Through its purchase of Fenix two years back, the buyer has already come to service a domestic solar customer base of 500,000, equivalent to 2.5 million people in Uganda, Zambia and others.
In addition, the firm has rolled out PAYG solar-plus-storage mini-grids in Tanzania and Zambia, via the ENGIE PowerCorner project it launched in 2015.
Off-grid specialists take up positions as market booms
Mobisol was founded in 2011 and gradually expanded to Kenya, Tanzania and Rwanda throughout the early 2010s, growing to service 750,000 customers across the three markets.
The firm – boasting a 500-strong workforce and a further 1,200 contractors – offers 80W-200W off-grid PV systems for rural families to power televisions, fridges and other appliances.
Online and mobile payments are processed via its proprietary PAYG platform Paygee, which is available in an additional nine countries worldwide via a network of B2B partnerships.
Mobisol's transition to a new owner comes nearly five months after it filed for preliminary insolvency proceedings before a Berlin court, paving way to restructuring talks with investors.

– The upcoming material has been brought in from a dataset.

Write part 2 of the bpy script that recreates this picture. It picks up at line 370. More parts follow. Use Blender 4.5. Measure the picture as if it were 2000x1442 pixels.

The filing, coming off the back of the departure of top firm figures to launch a R&D institute, was described by the Financial Times as a “cautionary tale” for impact investors backing rural electrification schemes.
The off-grid PV play emerges after the World Bank predicted this year a global boom of decentralised energy, driven by cost-competitive solar-plus-storage hybrids and centred around Asia and Africa.